------ Data shown

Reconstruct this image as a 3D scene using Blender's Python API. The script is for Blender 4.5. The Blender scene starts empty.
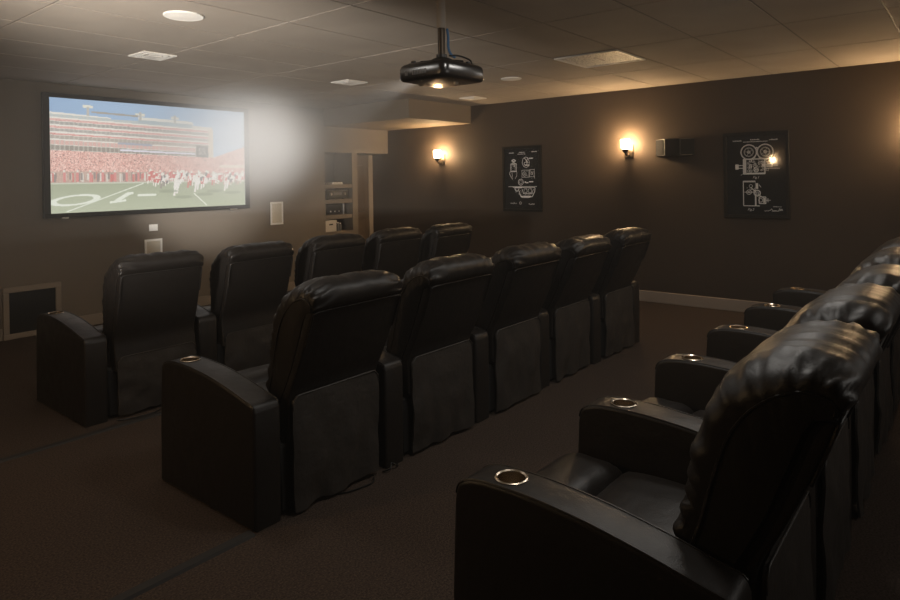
import bpy, bmesh, math, random
import numpy as np
from mathutils import Vector, Matrix, noise
random.seed(7)
SC = bpy.context.scene
COL = SC.collection
PI = math.pi
R = math.radians

# ------------------------------------------------------------------ room sizes (metres)
WX = 7.35      # right wall
FY = 7.25      # screen wall
CZ = 2.513     # ceiling
LX = -0.55     # left wall
BY = -1.35     # back wall
AY = 7.66      # back of the alcove and the equipment niche

# ------------------------------------------------------------------ materials
def nt(name):
    m = bpy.data.materials.new(name); m.use_nodes = True
    t = m.node_tree; t.nodes.clear()
    o = t.nodes.new('ShaderNodeOutputMaterial')
    return m, t, o
def mat(name, col, rough=.6, metal=0., spec=.5, bump=0., bscale=200., var=0., vscale=8., coat=0., detail=3.):
    m, t, o = nt(name)
    b = t.nodes.new('ShaderNodeBsdfPrincipled'); t.links.new(b.outputs[0], o.inputs[0])
    b.inputs['Base Color'].default_value = (*col, 1); b.inputs['Roughness'].default_value = rough
    b.inputs['Metallic'].default_value = metal; b.inputs['Specular IOR Level'].default_value = spec
    if coat: b.inputs['Coat Weight'].default_value = coat; b.inputs['Coat Roughness'].default_value = .25
    tc = t.nodes.new('ShaderNodeTexCoord')
    if var:
        n = t.nodes.new('ShaderNodeTexNoise'); n.inputs['Scale'].default_value = vscale; n.inputs['Detail'].default_value = detail
        t.links.new(tc.outputs['Object'], n.inputs['Vector'])
        r = t.nodes.new('ShaderNodeMapRange'); r.inputs[1].default_value = .3; r.inputs[2].default_value = .7
        r.inputs[3].default_value = 1 - var; r.inputs[4].default_value = 1 + var
        t.links.new(n.outputs['Fac'], r.inputs[0])
        mx = t.nodes.new('ShaderNodeVectorMath'); mx.operation = 'SCALE'; mx.inputs[0].default_value = col
        t.links.new(r.outputs[0], mx.inputs['Scale']); t.links.new(mx.outputs[0], b.inputs['Base Color'])
    if bump:
        n = t.nodes.new('ShaderNodeTexNoise'); n.inputs['Scale'].default_value = bscale; n.inputs['Detail'].default_value = 2
        t.links.new(tc.outputs['Object'], n.inputs['Vector'])
        bp = t.nodes.new('ShaderNodeBump'); bp.inputs['Strength'].default_value = bump; bp.inputs['Distance'].default_value = .01
        t.links.new(n.outputs['Fac'], bp.inputs['Height']); t.links.new(bp.outputs[0], b.inputs['Normal'])
    return m
def emit(name, col, s):
    m, t, o = nt(name)
    e = t.nodes.new('ShaderNodeEmission'); e.inputs[0].default_value = (*col, 1); e.inputs[1].default_value = s
    t.links.new(e.outputs[0], o.inputs[0]); return m

def leather_mat():
    m, t, o = nt('black_leather')
    b = t.nodes.new('ShaderNodeBsdfPrincipled'); t.links.new(b.outputs[0], o.inputs[0])
    b.inputs['Base Color'].default_value = (.013, .0105, .009, 1)
    b.inputs['Specular IOR Level'].default_value = .36
    tc = t.nodes.new('ShaderNodeTexCoord')
    v = t.nodes.new('ShaderNodeTexVoronoi'); v.inputs['Scale'].default_value = 260
    n = t.nodes.new('ShaderNodeTexNoise'); n.inputs['Scale'].default_value = 14; n.inputs['Detail'].default_value = 4
    for k in (v, n): t.links.new(tc.outputs['Object'], k.inputs['Vector'])
    r = t.nodes.new('ShaderNodeMapRange'); r.inputs[3].default_value = .36; r.inputs[4].default_value = .52
    t.links.new(n.outputs['Fac'], r.inputs[0]); t.links.new(r.outputs[0], b.inputs['Roughness'])
    b1 = t.nodes.new('ShaderNodeBump'); b1.inputs['Strength'].default_value = .12; b1.inputs['Distance'].default_value = .002
    b2 = t.nodes.new('ShaderNodeBump'); b2.inputs['Strength'].default_value = .25; b2.inputs['Distance'].default_value = .012
    t.links.new(v.outputs['Distance'], b1.inputs['Height']); t.links.new(n.outputs['Fac'], b2.inputs['Height'])
    t.links.new(b1.outputs[0], b2.inputs['Normal']); t.links.new(b2.outputs[0], b.inputs['Normal'])
    return m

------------

» **Do this**:
Only lines belong in the copy: transcribe those from the start of the data through the line that contains "R = math.radians", and skip the pictures.

» **The answer**:
Reconstruct this image as a 3D scene using Blender's Python API. The script is for Blender 4.5. The Blender scene starts empty.
import bpy, bmesh, math, random
import numpy as np
from mathutils import Vector, Matrix, noise
random.seed(7)
SC = bpy.context.scene
COL = SC.collection
PI = math.pi
R = math.radians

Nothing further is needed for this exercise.